The Bahraini president of the Asian confederation, on a whistle-stop tour around conferences of the regional football confederations, left no doubt about his opposition to the proposal to reduce from 26 to nine the number of standing committees of the world football federation.
Setting out at the conference staged by central and north American body CONCACAF, Sheikh Salman reassured officials that he would protect the privileges and perks they gain from seats on the international federation’s worldwide web of committees.
Sheikh Salman, being pursued around Zurich by his four rivals to succeed Sepp Blatter as FIFA president here tomorrow, said: “Reform is an evolving issue. Tomorrow is not the end of [hearing about] reforms. Some of them will need to be changed in the future or we will need add a few items. That’s fine, that’s life.
“One of the main concerns, taking to people around the globe, is about bringing down the number of the committees from 26 to nine. I can promise you, if I am elected, that the number of commitees serving in FIFA will not change – whether through commissions or task forces or whatever. I’m sure we need most of you around.
“Participation in the FIFA administration gives us the experience to know how things are done and get to know people from all around the world. This is an investment in the people we have.”
Sheikh Salman, stretching the message in search of a common thread, repeatedly compared the problems to have confronted scandal-hit CONCACAF with the strife his own Asian confederation had undergone a few years earlier.

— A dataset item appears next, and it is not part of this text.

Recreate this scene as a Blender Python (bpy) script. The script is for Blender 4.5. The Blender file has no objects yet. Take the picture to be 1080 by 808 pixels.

He also repeated his standard attack on the development spending expansion enumerated by his main election rival Gianni Infantino, the general secretary of UEFA.
Sheikh Salman said: “I’m not ready to mortgage FIFA’s future in winning an election.
“Yesterday we had our executive committee in FIFA and there was a suggestion under the financial statements we had – can FIFA afford to give such amounts in the future? The simple answer was No.
“We have to be realistic about what we can achieve. We can increase the amounts but how? Everyone has different needs. We need to focus our attention on those countries who are in most need.”
Other candidates
The other candidates also addressed the other conferences of Africa, Europe, Oceania and South America (The Asian confederation did not hold an eve-of-congress conference).
Jordan’s Prince Ali bin Al Hussein expounded his campaign for “a change of culture that brings back power to the national associations.”
His proposals included “a dedicated national stadium in every federation in the world,” locall-staffed regional development offices, and an oversight group of respected outsiders to be led by former United Nations secretary-general Kofi Annan.
Infantino stated the need to address “football and football development”. He defended his proposals to ramp up FIFA’s development spending on the basis of his finance control experience within UEFA.
He explained: “We can increase the revenues to $5m per federation easily not by increasng the revenues of FIFA but just by looking at the costs structure of FIFA. Something is wrong if we cannot find $1bn out of the $5bn which is spent.”
French outsider Jerome Champagne promised that, if elected, FIFA would have “an independent president” while South African Tokyo Sexwale said his priority for the world game was “to change brown pitches into green.”